EXERCISE DESCRIPTION
Retype exactly what runs from the first line of the data to the line with "from mathutils import Vector, Matrix", keeping both of those lines and skipping pictures.

[Begin SUPPLIED MATERIAL]

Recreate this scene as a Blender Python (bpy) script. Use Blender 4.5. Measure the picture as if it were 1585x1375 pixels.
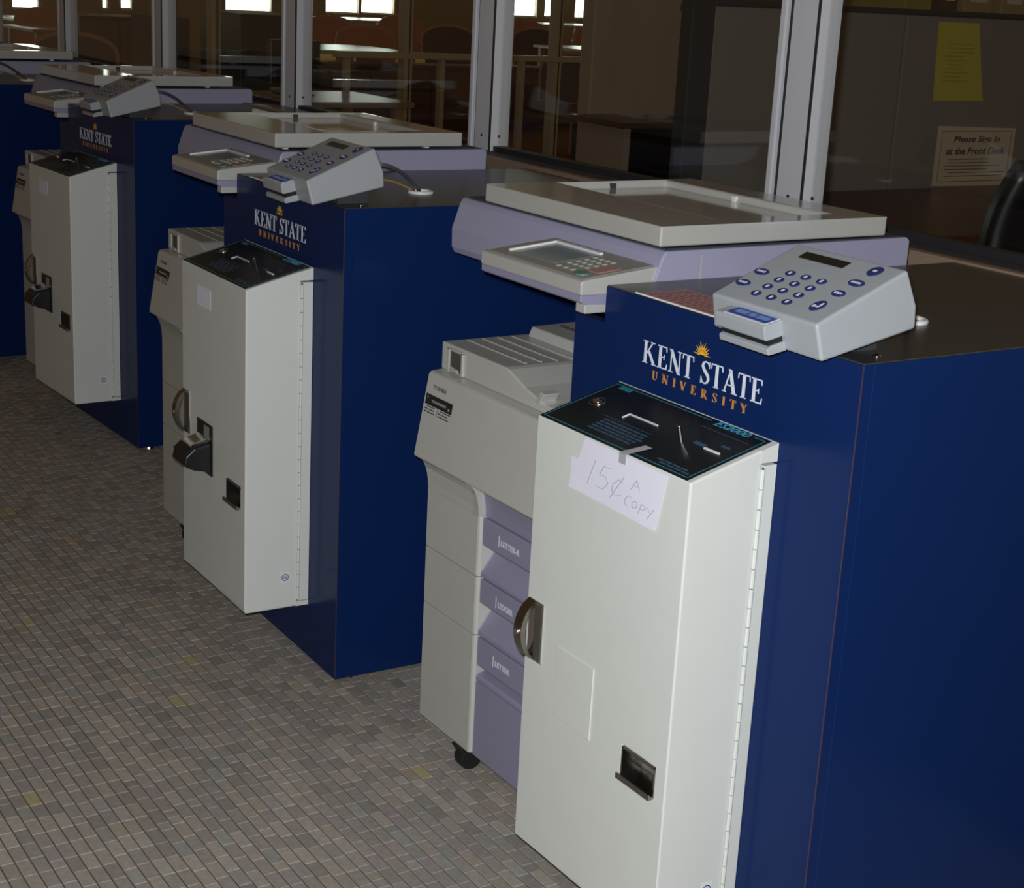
import bpy, bmesh, math, random
from mathutils import Vector, Matrix

random.seed(7)
scene = bpy.context.scene
col = scene.collection
for o in list(bpy.data.objects):
    bpy.data.objects.remove(o, do_unlink=True)

# ------------------------------------------------------------------ camera
CAM = Vector((1.4388, -1.4620, 1.4730))
PITCH, YAW, ROLL, FPX = -0.2787, 0.9952, 0.0523, 2484.75
fw = Vector((-math.sin(YAW) * math.cos(PITCH), math.cos(YAW) * math.cos(PITCH), math.sin(PITCH)))
rt = Vector((math.cos(YAW), math.sin(YAW), 0))
up = rt.cross(fw)
rt2 = rt * math.cos(ROLL) + up * math.sin(ROLL)
up2 = up * math.cos(ROLL) - rt * math.sin(ROLL)
cd = bpy.data.cameras.new('camera')
cam = bpy.data.objects.new('camera', cd)
col.objects.link(cam)
cd.sensor_fit = 'HORIZONTAL'
cd.sensor_width = 36.0
cd.lens = FPX * 36.0 / 1585.0
cd.clip_start, cd.clip_end = 0.02, 120
m3 = Matrix((rt2, up2, -fw)).transposed()
cam.matrix_world = Matrix.Translation(CAM) @ m3.to_4x4()
scene.camera = cam

# ------------------------------------------------------------------ world, flash, exposure
wd = bpy.data.worlds.new('room_ambience')
scene.world = wd
wd.use_nodes = True
wd.node_tree.nodes['Background'].inputs[0].default_value = (1.0, 0.64, 0.34, 1)
wd.node_tree.nodes['Background'].inputs[1].default_value = 0.066

fl = bpy.data.lights.new('camera_flash', 'SPOT')
fl.spot_size = math.radians(100)
fl.spot_blend = 0.35
fl.energy = 240
fl.color = (0.96, 1.0, 1.03)
fl.shadow_soft_size = 0.018
flo = bpy.data.objects.new('camera_flash', fl)
flo.location = CAM + up2 * 0.040 - rt2 * 0.02 + fw * 0.03
flo.rotation_euler = m3.to_euler()
col.objects.link(flo)

vs = scene.view_settings
vs.view_transform = 'Standard'
vs.look = 'None'
vs.exposure = 0.0
vs.gamma = 1.0
vs.use_curve_mapping = False


# ------------------------------------------------------------------ materials
MATS = {}


def mat(name, color, rough=0.5, metal=0.0, spec=0.5, noise=0.0, scale=40.0, bump=0.0, coat=0.0,
        emit=None, estr=0.0, stretch=None):
    if name in MATS:
        return MATS[name]
    m = bpy.data.materials.new(name)
    m.use_nodes = True
    nt = m.node_tree
    b = nt.nodes['Principled BSDF']
    b.inputs['Base Color'].default_value = (*color, 1)
    b.inputs['Roughness'].default_value = rough
    b.inputs['Metallic'].default_value = metal
    b.inputs['Specular IOR Level'].default_value = spec
    b.inputs['Coat Weight'].default_value = coat
    b.inputs['Coat Roughness'].default_value = 0.08
    b.inputs['Coat IOR'].default_value = 1.75 if coat >= 1 else 1.5
    if emit:
        b.inputs['Emission Color'].default_value = (*emit, 1)
        b.inputs['Emission Strength'].default_value = estr
    if noise > 0 or bump > 0:
        tc = nt.nodes.new('ShaderNodeTexCoord')
        mp = nt.nodes.new('ShaderNodeMapping')
        if stretch:
            mp.inputs['Scale'].default_value = stretch
        nz = nt.nodes.new('ShaderNodeTexNoise')
        nz.inputs['Scale'].default_value = scale
        nz.inputs['Detail'].default_value = 4
        nt.links.new(tc.outputs['Object'], mp.inputs['Vector'])
        nt.links.new(mp.outputs['Vector'], nz.inputs['Vector'])
        if noise > 0:
            mr = nt.nodes.new('ShaderNodeMapRange')
            mr.inputs['To Min'].default_value = 1 - noise
            mr.inputs['To Max'].default_value = 1 + noise
            nt.links.new(nz.outputs['Fac'], mr.inputs['Value'])
            mx = nt.nodes.new('ShaderNodeVectorMath')
            mx.operation = 'SCALE'
            mx.inputs[0].default_value = color
            nt.links.new(mr.outputs[0], mx.inputs['Scale'])
            nt.links.new(mx.outputs[0], b.inputs['Base Color'])
        if bump > 0:
            bp = nt.nodes.new('ShaderNodeBump')
            bp.inputs['Strength'].default_value = bump
            bp.inputs['Distance'].default_value = 0.002
            nt.links.new(nz.outputs['Fac'], bp.inputs['Height'])
            nt.links.new(bp.outputs[0], b.inputs['Normal'])
    MATS[name] = m
    return m


BLUE = mat('blue_laminate', (0.0050, 0.019, 0.090), 0.22, spec=0.12, noise=0.06, scale=6)
TOPL = mat('dark_laminate_top', (0.046, 0.044, 0.043), 0.30, noise=0.10, scale=60)
BAND = mat('brown_edge_banding', (0.055, 0.030, 0.045), 0.5, noise=0.1)
PAINT = mat('almond_paint', (0.66, 0.675, 0.635), 0.42, noise=0.03, scale=14, bump=0.03)
BEIGE = mat('copier_beige', (0.50, 0.495, 0.46), 0.45, noise=0.03, scale=30, bump=0.02, coat=0.5)
LIDM = mat('copier_lid_beige', (0.47, 0.465, 0.435), 0.36, noise=0.03, scale=30, coat=1.0)
LAV = mat('copier_lavender', (0.275, 0.265, 0.375), 0.42, noise=0.03, scale=30, bump=0.02)
RGREY = mat('reader_grey', (0.335, 0.355, 0.375), 0.45, noise=0.03, scale=60, bump=0.04)
WHITE = mat('white_plastic', (0.75, 0.75, 0.73), 0.4, noise=0.02)
NAVY = mat('navy_rubber', (0.02, 0.03, 0.13), 0.35, noise=0.05)
LEG = mat('button_print', (0.72, 0.75, 0.85), 0.5, noise=0.02)
BLACK = mat('black_plastic', (0.012, 0.012, 0.013), 0.35, noise=0.1)
FACE = mat('black_faceplate', (0.008, 0.010, 0.010), 0.32, spec=0.3, noise=0.1)
TEAL = mat('teal_print', (0.03, 0.20, 0.26), 0.4, noise=0.05)
CYAN = mat('cyan_print', (0.05, 0.34, 0.55), 0.4, noise=0.05)
DULLP = mat('dull_blue_print', (0.035, 0.085, 0.14), 0.4, noise=0.05)
CHROME = mat('chrome', (0.70, 0.69, 0.66), 0.14, metal=1.0, noise=0.03, scale=30)
DCHROME = mat('worn_chrome', (0.34, 0.32, 0.29), 0.25, metal=1.0, noise=0.15, scale=90, bump=0.2)
DARKIN = mat('dark_recess', (0.075, 0.066, 0.058), 0.4, noise=0.1)
LCD = mat('dark_display', (0.012, 0.014, 0.010), 0.18, noise=0.05)
SCREEN = mat('grey_touch_screen', (0.20, 0.24, 0.24), 0.2, noise=0.08, scale=20)
STOPRED = mat('salmon_keypad', (0.42, 0.22, 0.20), 0.5, noise=0.05)
STARTG = mat('green_start_key', (0.10, 0.20, 0.17), 0.4, noise=0.05)
KEYC = mat('key_beige', (0.27, 0.28, 0.25), 0.45, noise=0.05)
PANELT = mat('panel_overlay', (0.30, 0.28, 0.24), 0.45, noise=0.05)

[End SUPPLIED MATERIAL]

OUTPUT BELOW
Recreate this scene as a Blender Python (bpy) script. Use Blender 4.5. Measure the picture as if it were 1585x1375 pixels.
import bpy, bmesh, math, random
from mathutils import Vector, Matrix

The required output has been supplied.